Blogger does 'Julie & Julia' Miami-style
Seven years ago, a bored and canny New Yorker -- ''too old for theater, too young for children and too bitter for anything else'' -- set out to cook and blog her way through Julia Child's Mastering the Art of French Cooking.
Julie Powell clearly had ambitions, but she never could have dreamed that her 365-day, 524-recipe odyssey would lead to Julie and Julia the book and, opening Friday, the Meryl Streep movie.
Nor could Powell have imagined that she would inspire a very Miami homage to another towering culinary figure. On July 15, MomsMiami.com blogger Christina Gomez-Pina declared her intention: ''I'm going to tackle Nitza Villapol's Cocina al Minuto -- yes, the Cuban Julia Child's guide to Cuban cooking -- from cover to cover.''
Villapol, a home economist who was also compared to Betty Crocker, was Cuba's most enduring radio and television cook. Launched in 1951, her Cocina al Minuto (''Instant Cooking'') was on the air until 1995, a year before her death in Havana at age 74.
Villapol's Cocina al Minuto cookbook traveled to Miami with countless exiles and has been published in many subsequent editions (a good number of them bootlegged). It remains the Cuban cookbook you are most likely to find in South Florida kitchens.
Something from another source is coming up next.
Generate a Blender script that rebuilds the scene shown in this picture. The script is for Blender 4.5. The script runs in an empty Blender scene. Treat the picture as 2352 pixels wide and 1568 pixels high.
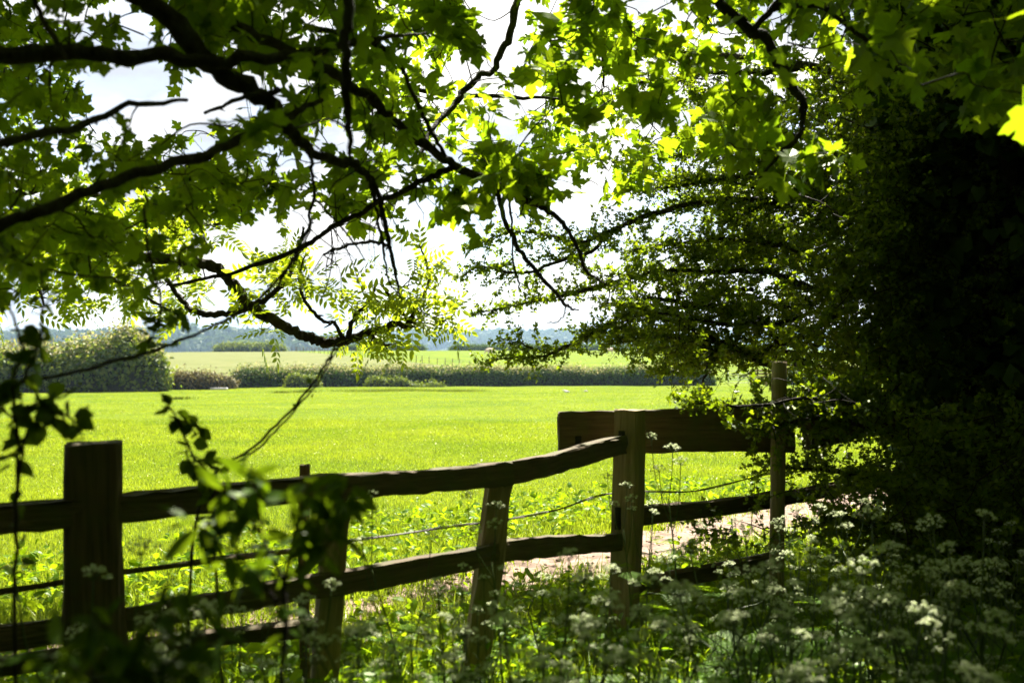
import bpy, math, random
import numpy as np
from math import radians, sin, cos, pi

C = bpy.context.scene.collection
SC = bpy.context.scene
rng = np.random.default_rng(7)
random.seed(7)

# ------------------------------------------------------------------ camera, sky, sun, exposure
CAM_Z = 1.6
cam_d = bpy.data.cameras.new('camera')
cam = bpy.data.objects.new('camera', cam_d)
C.objects.link(cam)
cam.location = (0, 0, CAM_Z)
cam.rotation_euler = (radians(90), 0, 0)
cam_d.lens = 35
cam_d.sensor_width = 36
cam_d.shift_y = 0.0047
cam_d.clip_start = 0.05
cam_d.clip_end = 9000
cam_d.dof.use_dof = True
cam_d.dof.focus_distance = 9.0
cam_d.dof.aperture_fstop = 2.6
SC.camera = cam

SUN_EL, SUN_AZ = radians(52), radians(10)      # azimuth measured from +Y towards +X
SC.view_settings.view_transform = 'Standard'
SC.view_settings.look = 'None'
SC.view_settings.exposure = 2.3
SC.view_settings.gamma = 1.0
SC.view_settings.use_curve_mapping = False
try:
    cy = SC.cycles
    cy.max_bounces = 7
    cy.diffuse_bounces = 3
    cy.glossy_bounces = 2
    cy.transmission_bounces = 4
    cy.volume_bounces = 0
    cy.transparent_max_bounces = 4
    cy.sample_clamp_indirect = 4.0
    cy.use_denoising = True
    cy.denoiser = 'OPENIMAGEDENOISE'
    cy.caustics_reflective = False
    cy.caustics_refractive = False
except Exception:
    pass

world = bpy.data.worlds.new('World')
SC.world = world
world.use_nodes = True
nt = world.node_tree
nt.nodes.clear()
def N(tree, typ, **kw):
    n = tree.nodes.new(typ)
    for k, v in kw.items():
        setattr(n, k, v)
    return n
out = N(nt, 'ShaderNodeOutputWorld')
bg = N(nt, 'ShaderNodeBackground')
bg.inputs['Strength'].default_value = 0.06
sky = N(nt, 'ShaderNodeTexSky', sky_type='NISHITA', sun_disc=False)
sky.sun_elevation = SUN_EL
sky.sun_rotation = SUN_AZ
sky.air_density = 1.0
sky.dust_density = 0.6
tc = N(nt, 'ShaderNodeTexCoord')
mp = N(nt, 'ShaderNodeMapping')
mp.inputs['Scale'].default_value = (1.0, 1.0, 2.6)
ns = N(nt, 'ShaderNodeTexNoise')
ns.inputs['Scale'].default_value = 2.6
ns.inputs['Detail'].default_value = 8
ns.inputs['Roughness'].default_value = 0.58
rp = N(nt, 'ShaderNodeValToRGB')
rp.color_ramp.elements[0].position = 0.30
rp.color_ramp.elements[1].position = 0.50
ns2 = N(nt, 'ShaderNodeTexNoise')
ns2.inputs['Scale'].default_value = 5.0
ns2.inputs['Detail'].default_value = 6
rp2 = N(nt, 'ShaderNodeValToRGB')
rp2.color_ramp.elements[0].position = 0.42
rp2.color_ramp.elements[0].color = (2.75, 2.9, 3.2, 1)
rp2.color_ramp.elements[1].position = 0.60
rp2.color_ramp.elements[1].color = (6.4, 6.25, 5.95, 1)
mx = N(nt, 'ShaderNodeMixRGB')
L = nt.links.new
L(tc.outputs['Generated'], mp.inputs['Vector'])
L(mp.outputs[0], ns.inputs['Vector'])
L(mp.outputs[0], ns2.inputs['Vector'])
L(ns.outputs['Fac'], rp.inputs['Fac'])
L(ns2.outputs['Fac'], rp2.inputs['Fac'])
L(rp.outputs['Color'], mx.inputs['Fac'])
L(sky.outputs['Color'], mx.inputs['Color1'])
L(rp2.outputs['Color'], mx.inputs['Color2'])
L(mx.outputs['Color'], bg.inputs['Color'])
L(bg.outputs[0], out.inputs['Surface'])

sun_d = bpy.data.lights.new('sun', 'SUN')
sun_d.energy = 4.6
sun_d.angle = radians(0.55)
sun_d.color = (1.0, 0.95, 0.86)
sun = bpy.data.objects.new('sun', sun_d)
C.objects.link(sun)
sun.location = (0, 0, 30)
sun.rotation_euler = (radians(90) - SUN_EL, 0, pi - SUN_AZ)
# the lamp shines along its -Z: from the front of the camera, down towards it
from mathutils import Vector
_dir = Vector((-sin(SUN_AZ) * cos(SUN_EL), -cos(SUN_AZ) * cos(SUN_EL), -sin(SUN_EL)))
sun.rotation_euler = _dir.to_track_quat('-Z', 'Y').to_euler()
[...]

When we heard that Gomez-Pina, The Herald's marketing director, had undertaken her ''Christina and Nitza'' project, we knew we had found the perfect Miami nod to Julie and Julia. The edited excerpts from her blog that follow will give you a taste of the undertaking so far.
-- KATHY MARTIN
JULY 15
I love cooking and trying all those Food Network-style recipes that require lots of chopping and prepping and little gadgets and containers, pots and pans. But to really cook, like my abuela -- now, that's a different story. So, yesterday, I started my project.
Recipe #1: Caldo de Res (Beef Broth). I took out the pressure cooker -- yes, by myself. My husband has always helped with the tricky gadgets. You know, there's a guy my grandmother knows who lost an arm opening the olla de presión before he should have -- those things are scary! (Urban legend.)
I got the soup bone, water, salt, tomatoes, green peppers, garlic and perejil (parsley) and I was set. Nitza said to let it cook for 2 hours, but since she didn't have a pressure cooker, I had to call my references for a conversion.
''15 minutos,'' said my abuela. ''30 minutos,'' said my suegra. Since my grandmother had been the one to instill the fear of the pressure cooker in me, I went with my mother-in-law and she nailed it. Once the cooker stopped making the ''chaca-chaca'' noises, I transferred it into my kitchen sink to run cold water over it so I could open it.
When I took off the lid, it happened. I had made soup, from scratch, without anything fake or premade. By myself! Wow!
Then I counted the rest of the recipes in the soup section: 49. Then I had to sit for a second and think . . . Maybe I'll post all 49 times but maybe I won't. I can't make any promises, but I'm on a mission.
That soup tasted so good; I was cooking like I should be. . . . But it's just beef broth? All this for beef broth? Yes, all this for the base of getting started. Buen provecho!
JULY 23
Recipe #2: Caldo de Pollo and Recipe #6: Sopa de Pastas. Nitza shows you how to make caldo de pollo and lists a sopa de pastas a few recipes down, which pretty much gives you the green light to add pasta by the tablespoonful for each cup of broth. There we go -- two soups, chicken broth and chicken noodle soup. Brilliant!